Task directions.
Scan the material for the word "part", and copy each line where it shows up.

Dataset extract.

################

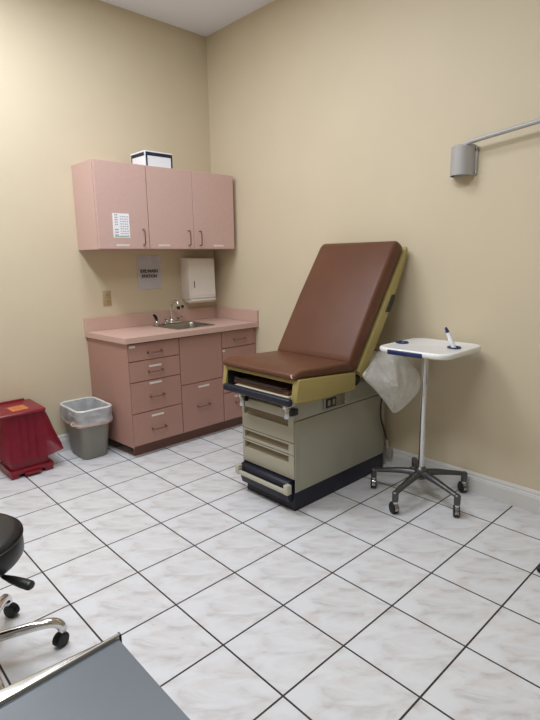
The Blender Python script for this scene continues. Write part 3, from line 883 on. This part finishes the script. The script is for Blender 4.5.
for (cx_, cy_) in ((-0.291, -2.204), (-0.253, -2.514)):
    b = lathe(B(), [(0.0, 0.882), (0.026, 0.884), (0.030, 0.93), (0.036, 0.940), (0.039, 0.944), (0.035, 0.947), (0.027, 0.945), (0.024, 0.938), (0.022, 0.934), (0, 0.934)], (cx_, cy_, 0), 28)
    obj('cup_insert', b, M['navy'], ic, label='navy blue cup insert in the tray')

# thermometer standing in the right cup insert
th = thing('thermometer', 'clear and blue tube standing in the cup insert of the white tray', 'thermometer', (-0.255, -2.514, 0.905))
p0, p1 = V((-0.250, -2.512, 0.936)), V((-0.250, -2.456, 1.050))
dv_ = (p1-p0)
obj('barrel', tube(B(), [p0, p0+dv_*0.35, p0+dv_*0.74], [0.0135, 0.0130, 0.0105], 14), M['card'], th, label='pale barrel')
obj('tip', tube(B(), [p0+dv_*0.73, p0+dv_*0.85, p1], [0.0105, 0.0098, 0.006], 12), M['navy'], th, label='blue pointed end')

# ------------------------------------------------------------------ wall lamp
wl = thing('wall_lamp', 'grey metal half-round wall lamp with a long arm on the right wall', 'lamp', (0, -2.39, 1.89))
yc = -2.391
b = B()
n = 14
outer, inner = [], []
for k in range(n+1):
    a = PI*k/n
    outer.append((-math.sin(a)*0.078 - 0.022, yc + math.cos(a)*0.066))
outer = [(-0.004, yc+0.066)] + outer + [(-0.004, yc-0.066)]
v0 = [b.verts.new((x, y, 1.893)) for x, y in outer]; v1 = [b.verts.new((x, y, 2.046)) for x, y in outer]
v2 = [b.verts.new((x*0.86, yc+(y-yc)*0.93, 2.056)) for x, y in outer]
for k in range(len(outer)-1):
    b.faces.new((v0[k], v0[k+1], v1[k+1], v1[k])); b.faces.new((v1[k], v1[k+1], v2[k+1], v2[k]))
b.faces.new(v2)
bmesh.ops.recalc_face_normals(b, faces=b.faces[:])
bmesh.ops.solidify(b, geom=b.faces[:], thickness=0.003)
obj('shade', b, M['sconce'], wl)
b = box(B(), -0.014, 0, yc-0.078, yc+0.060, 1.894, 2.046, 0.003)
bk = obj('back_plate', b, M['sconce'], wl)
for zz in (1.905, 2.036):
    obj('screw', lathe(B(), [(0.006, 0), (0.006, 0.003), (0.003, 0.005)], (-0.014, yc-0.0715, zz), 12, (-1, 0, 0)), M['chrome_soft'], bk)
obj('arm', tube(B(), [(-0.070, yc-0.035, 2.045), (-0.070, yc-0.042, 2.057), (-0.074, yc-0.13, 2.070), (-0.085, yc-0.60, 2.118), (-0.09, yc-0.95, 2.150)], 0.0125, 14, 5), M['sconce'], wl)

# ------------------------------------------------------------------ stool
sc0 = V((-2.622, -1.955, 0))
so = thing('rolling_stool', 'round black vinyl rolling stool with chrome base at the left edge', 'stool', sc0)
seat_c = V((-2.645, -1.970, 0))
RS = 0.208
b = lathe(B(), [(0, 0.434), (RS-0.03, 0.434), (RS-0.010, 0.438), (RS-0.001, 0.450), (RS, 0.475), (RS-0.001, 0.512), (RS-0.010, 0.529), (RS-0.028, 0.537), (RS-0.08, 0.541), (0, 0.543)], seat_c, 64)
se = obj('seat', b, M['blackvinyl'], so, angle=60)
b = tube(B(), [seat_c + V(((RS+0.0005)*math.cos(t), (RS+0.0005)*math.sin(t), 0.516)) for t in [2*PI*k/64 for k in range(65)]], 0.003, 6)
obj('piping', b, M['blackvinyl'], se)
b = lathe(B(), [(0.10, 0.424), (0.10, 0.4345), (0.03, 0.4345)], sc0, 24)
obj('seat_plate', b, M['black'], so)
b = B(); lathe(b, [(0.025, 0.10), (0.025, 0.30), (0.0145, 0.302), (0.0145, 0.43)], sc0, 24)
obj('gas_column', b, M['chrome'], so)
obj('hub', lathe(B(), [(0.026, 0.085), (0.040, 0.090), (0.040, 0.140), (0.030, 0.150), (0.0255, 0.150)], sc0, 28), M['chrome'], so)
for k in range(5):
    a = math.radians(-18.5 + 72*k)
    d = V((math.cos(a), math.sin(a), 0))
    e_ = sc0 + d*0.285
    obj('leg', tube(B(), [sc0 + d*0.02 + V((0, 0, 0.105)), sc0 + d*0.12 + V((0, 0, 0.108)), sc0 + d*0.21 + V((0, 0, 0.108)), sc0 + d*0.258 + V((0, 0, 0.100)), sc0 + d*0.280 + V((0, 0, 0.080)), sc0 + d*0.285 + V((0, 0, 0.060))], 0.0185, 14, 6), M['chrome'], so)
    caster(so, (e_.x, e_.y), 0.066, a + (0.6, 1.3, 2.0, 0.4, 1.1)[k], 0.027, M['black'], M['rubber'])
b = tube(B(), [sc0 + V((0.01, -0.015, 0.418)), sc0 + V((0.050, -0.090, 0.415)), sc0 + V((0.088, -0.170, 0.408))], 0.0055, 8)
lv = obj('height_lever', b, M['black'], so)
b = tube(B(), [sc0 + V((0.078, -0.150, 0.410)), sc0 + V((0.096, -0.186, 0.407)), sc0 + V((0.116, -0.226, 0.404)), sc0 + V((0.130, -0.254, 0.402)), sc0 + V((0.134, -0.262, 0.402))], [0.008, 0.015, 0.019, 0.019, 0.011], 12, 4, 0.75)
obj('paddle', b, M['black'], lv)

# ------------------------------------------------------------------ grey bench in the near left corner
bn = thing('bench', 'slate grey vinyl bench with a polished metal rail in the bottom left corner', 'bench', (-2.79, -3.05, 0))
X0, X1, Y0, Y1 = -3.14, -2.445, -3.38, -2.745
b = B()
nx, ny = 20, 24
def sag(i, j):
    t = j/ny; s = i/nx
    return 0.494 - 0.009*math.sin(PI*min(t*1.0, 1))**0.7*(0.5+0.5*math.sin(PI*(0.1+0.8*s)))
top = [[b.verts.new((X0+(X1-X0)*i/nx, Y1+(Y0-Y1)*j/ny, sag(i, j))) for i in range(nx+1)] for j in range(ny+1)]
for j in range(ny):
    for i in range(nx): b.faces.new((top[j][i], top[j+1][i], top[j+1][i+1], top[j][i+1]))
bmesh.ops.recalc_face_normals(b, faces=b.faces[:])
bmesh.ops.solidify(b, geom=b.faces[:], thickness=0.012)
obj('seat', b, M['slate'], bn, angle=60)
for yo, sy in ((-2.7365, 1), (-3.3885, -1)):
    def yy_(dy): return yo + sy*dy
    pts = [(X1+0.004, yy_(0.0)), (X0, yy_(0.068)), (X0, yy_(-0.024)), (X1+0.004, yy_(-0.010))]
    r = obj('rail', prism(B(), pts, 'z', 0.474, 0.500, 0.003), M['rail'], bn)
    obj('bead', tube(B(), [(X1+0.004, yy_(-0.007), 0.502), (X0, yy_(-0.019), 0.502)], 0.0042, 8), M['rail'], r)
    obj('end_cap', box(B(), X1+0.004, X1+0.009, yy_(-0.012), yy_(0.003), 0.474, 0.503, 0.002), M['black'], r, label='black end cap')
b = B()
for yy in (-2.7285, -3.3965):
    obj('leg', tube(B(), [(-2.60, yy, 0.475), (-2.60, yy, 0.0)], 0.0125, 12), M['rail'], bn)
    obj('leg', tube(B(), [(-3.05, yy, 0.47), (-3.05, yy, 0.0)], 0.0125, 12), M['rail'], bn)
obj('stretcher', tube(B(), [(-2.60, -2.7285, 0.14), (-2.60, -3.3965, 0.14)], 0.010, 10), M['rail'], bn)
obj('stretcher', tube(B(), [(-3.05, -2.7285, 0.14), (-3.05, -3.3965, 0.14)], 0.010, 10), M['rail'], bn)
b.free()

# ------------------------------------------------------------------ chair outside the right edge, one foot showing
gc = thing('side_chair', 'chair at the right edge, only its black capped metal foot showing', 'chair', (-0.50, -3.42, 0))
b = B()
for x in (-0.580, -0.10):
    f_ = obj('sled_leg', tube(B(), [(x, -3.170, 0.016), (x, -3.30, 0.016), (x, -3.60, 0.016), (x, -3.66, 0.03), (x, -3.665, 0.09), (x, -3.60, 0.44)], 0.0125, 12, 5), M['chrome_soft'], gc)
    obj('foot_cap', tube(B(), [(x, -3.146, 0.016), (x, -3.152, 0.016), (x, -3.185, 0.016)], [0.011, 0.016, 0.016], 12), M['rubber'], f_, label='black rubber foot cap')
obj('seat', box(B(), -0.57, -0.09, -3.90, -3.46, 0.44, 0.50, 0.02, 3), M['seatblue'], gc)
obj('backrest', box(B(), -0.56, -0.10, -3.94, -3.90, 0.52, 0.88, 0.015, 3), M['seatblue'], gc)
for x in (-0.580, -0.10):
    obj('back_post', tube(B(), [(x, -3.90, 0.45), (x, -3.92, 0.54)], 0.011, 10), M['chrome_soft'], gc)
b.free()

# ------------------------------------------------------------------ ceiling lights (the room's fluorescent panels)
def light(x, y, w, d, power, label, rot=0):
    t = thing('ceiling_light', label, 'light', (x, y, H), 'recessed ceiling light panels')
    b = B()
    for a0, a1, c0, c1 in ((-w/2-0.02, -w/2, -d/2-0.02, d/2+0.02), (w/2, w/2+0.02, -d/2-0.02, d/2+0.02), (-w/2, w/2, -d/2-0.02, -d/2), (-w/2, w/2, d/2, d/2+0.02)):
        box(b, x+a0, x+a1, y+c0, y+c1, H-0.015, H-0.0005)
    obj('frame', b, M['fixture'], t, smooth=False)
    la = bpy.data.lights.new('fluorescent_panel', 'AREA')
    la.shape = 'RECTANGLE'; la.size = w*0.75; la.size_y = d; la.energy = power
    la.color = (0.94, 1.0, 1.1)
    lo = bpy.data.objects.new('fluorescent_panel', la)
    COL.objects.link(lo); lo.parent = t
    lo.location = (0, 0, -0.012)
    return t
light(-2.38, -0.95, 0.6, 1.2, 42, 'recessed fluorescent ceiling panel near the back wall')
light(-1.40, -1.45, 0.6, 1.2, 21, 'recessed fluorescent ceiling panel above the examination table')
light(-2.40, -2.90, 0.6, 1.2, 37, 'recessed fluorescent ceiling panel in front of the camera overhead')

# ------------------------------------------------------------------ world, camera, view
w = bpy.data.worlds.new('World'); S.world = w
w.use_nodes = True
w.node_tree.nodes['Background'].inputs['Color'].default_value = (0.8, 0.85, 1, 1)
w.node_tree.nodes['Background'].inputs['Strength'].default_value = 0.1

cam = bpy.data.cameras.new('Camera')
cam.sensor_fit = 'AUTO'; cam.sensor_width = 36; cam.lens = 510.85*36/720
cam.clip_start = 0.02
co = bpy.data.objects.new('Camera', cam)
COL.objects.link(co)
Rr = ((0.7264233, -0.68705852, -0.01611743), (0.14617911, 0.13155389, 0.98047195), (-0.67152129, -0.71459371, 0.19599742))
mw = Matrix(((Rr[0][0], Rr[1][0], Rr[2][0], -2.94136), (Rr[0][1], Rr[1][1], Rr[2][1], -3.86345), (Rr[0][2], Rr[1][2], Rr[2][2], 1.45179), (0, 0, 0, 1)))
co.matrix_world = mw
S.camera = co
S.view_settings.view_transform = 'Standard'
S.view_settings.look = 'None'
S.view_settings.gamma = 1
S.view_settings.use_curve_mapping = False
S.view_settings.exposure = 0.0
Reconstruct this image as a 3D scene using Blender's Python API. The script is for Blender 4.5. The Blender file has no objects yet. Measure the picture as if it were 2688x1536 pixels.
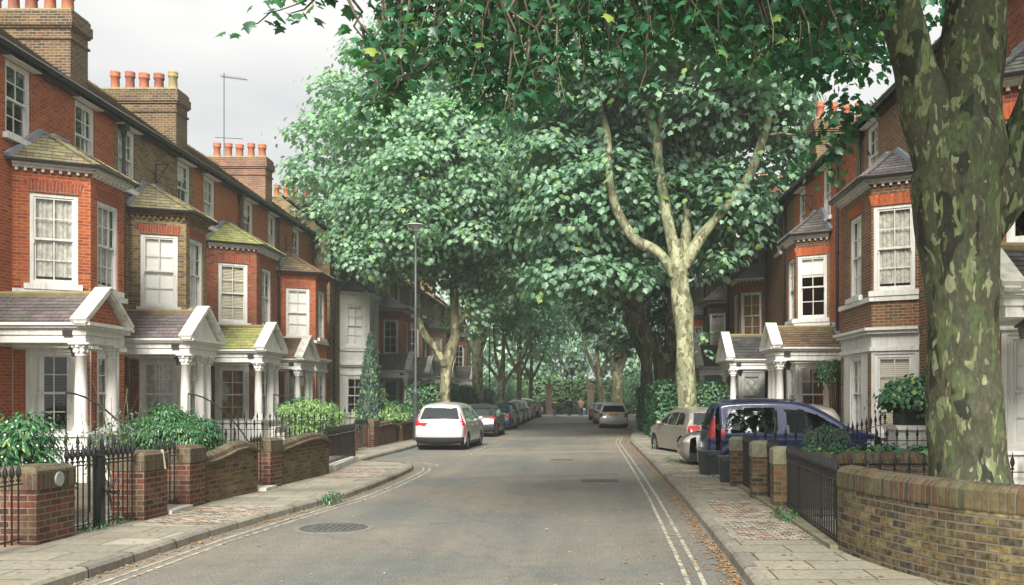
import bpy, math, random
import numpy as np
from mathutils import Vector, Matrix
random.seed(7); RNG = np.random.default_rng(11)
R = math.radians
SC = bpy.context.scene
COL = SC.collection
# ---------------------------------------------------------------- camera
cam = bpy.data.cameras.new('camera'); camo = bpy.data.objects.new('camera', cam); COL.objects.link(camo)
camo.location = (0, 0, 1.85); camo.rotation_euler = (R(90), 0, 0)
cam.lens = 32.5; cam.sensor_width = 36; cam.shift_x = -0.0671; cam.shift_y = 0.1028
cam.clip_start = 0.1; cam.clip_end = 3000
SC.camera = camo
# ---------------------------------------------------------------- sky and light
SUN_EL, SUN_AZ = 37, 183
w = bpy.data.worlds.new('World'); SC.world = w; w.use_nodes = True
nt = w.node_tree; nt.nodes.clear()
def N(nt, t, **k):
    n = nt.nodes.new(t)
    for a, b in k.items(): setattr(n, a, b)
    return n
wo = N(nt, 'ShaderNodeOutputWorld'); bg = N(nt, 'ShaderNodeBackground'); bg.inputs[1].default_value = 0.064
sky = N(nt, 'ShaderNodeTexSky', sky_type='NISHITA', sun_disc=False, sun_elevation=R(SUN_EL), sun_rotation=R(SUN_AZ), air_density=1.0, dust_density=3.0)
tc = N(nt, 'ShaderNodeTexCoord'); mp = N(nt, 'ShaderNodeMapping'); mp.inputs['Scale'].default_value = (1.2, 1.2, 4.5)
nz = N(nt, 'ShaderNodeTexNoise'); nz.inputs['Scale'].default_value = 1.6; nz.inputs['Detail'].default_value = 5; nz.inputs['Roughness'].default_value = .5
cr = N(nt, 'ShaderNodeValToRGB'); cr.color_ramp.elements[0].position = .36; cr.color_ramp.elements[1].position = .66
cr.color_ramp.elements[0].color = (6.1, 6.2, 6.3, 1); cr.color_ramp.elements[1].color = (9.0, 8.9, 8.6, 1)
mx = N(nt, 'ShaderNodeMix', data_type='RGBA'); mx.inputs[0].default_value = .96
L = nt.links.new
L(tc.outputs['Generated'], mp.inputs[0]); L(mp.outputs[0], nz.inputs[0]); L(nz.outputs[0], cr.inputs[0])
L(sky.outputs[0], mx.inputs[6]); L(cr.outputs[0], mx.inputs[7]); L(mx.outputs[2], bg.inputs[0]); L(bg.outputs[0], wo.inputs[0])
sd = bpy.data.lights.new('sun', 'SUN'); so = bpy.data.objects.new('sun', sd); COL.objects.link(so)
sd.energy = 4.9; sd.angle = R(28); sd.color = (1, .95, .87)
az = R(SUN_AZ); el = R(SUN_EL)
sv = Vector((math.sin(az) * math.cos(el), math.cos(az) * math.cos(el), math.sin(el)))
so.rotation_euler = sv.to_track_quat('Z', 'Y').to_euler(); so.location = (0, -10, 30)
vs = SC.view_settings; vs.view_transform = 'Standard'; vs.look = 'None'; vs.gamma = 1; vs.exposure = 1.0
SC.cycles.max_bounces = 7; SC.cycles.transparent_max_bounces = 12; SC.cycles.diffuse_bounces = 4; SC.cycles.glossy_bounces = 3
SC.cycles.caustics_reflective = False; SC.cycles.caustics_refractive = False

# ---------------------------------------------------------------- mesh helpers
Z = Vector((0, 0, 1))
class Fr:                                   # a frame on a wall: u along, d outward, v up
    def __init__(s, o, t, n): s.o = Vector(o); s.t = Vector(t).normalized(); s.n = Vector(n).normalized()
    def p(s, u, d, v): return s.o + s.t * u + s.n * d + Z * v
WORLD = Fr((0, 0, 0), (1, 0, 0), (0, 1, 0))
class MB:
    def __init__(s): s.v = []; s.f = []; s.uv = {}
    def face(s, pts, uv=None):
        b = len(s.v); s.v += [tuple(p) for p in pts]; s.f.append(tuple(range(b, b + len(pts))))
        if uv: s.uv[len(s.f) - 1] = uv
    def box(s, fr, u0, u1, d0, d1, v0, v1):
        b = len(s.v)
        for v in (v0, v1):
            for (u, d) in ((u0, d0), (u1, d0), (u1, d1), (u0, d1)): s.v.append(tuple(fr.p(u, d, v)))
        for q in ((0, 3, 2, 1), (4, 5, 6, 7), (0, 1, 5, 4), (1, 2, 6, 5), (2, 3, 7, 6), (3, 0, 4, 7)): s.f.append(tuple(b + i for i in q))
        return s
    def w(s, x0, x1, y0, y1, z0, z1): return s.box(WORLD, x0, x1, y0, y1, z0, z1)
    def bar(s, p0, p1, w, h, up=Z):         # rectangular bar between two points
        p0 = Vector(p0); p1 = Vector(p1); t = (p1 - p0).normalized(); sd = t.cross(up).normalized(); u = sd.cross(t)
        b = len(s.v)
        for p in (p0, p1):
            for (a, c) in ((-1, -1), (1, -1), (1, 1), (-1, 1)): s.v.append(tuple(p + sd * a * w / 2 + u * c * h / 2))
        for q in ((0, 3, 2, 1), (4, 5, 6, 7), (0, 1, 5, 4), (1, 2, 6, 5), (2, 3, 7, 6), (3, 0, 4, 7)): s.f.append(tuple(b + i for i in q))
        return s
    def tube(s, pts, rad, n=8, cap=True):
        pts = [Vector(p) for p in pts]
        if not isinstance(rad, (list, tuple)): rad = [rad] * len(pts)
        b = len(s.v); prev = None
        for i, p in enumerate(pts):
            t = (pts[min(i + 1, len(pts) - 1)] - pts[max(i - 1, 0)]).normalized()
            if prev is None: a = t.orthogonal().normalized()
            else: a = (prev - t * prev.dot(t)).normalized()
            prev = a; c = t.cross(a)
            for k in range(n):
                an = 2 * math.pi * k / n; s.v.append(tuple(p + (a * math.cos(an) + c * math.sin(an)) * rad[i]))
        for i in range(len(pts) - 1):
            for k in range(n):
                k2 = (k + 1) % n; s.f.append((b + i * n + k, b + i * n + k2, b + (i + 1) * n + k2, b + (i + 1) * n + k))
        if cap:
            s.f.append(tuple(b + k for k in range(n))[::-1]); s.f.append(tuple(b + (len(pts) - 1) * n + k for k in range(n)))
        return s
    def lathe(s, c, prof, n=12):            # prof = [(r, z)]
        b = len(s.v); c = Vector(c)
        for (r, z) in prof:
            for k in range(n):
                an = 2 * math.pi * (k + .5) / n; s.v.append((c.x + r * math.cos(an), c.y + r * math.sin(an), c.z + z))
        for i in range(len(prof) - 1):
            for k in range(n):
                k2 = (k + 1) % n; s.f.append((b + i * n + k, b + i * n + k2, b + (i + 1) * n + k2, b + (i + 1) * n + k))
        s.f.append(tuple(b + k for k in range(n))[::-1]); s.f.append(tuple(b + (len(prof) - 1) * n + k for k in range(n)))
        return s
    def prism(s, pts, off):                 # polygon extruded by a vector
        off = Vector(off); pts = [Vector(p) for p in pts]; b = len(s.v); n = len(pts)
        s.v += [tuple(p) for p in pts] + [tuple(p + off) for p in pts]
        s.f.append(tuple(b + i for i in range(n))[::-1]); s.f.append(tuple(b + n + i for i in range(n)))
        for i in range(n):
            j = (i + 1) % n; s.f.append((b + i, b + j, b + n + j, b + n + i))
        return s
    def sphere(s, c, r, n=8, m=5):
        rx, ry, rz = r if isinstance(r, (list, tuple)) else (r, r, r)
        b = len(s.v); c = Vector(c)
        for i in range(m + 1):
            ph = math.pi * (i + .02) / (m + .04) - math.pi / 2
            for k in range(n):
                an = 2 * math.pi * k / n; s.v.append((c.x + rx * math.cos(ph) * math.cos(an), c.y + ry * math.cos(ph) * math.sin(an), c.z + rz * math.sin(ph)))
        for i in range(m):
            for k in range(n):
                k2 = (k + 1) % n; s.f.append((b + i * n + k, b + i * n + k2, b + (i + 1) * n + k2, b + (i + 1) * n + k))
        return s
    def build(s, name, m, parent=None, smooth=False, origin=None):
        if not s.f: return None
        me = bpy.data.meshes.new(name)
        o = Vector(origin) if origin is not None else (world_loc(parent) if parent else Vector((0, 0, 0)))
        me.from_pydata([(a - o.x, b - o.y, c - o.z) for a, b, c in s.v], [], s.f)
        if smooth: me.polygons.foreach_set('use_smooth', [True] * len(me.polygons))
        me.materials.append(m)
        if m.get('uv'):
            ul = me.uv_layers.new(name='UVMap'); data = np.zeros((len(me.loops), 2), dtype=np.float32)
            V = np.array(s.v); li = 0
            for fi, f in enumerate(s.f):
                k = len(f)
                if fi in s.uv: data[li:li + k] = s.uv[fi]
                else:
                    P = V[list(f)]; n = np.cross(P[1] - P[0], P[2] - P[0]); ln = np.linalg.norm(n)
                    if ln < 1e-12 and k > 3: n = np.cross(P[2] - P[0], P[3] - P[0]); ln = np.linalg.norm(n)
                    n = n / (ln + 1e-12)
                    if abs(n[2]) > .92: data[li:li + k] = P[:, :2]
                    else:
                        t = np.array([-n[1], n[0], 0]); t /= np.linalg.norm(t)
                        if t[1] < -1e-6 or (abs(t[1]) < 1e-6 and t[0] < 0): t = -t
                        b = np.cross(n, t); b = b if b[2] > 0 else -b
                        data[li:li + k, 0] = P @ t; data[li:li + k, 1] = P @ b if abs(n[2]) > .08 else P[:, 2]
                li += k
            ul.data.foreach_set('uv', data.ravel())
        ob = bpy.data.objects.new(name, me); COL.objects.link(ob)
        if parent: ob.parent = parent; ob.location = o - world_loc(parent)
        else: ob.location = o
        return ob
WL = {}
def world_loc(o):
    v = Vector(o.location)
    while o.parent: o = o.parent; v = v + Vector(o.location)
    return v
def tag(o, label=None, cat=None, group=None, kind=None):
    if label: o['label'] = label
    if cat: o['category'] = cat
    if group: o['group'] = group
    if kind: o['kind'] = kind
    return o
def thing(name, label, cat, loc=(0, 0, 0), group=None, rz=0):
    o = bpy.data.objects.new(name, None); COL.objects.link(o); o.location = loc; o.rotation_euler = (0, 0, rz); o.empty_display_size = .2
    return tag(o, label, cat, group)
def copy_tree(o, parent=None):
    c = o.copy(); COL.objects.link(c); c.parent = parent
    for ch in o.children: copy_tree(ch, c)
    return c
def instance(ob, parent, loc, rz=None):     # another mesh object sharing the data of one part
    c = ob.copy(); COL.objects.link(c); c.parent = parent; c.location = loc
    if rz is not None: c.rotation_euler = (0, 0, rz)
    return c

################

Reply.
The Blender Python script for this scene continues. Write part 3, from line 883 on. This part finishes the script. The script is for Blender 4.5.
def instance(ob, parent, loc, rz=None):     # another mesh object sharing the data of one part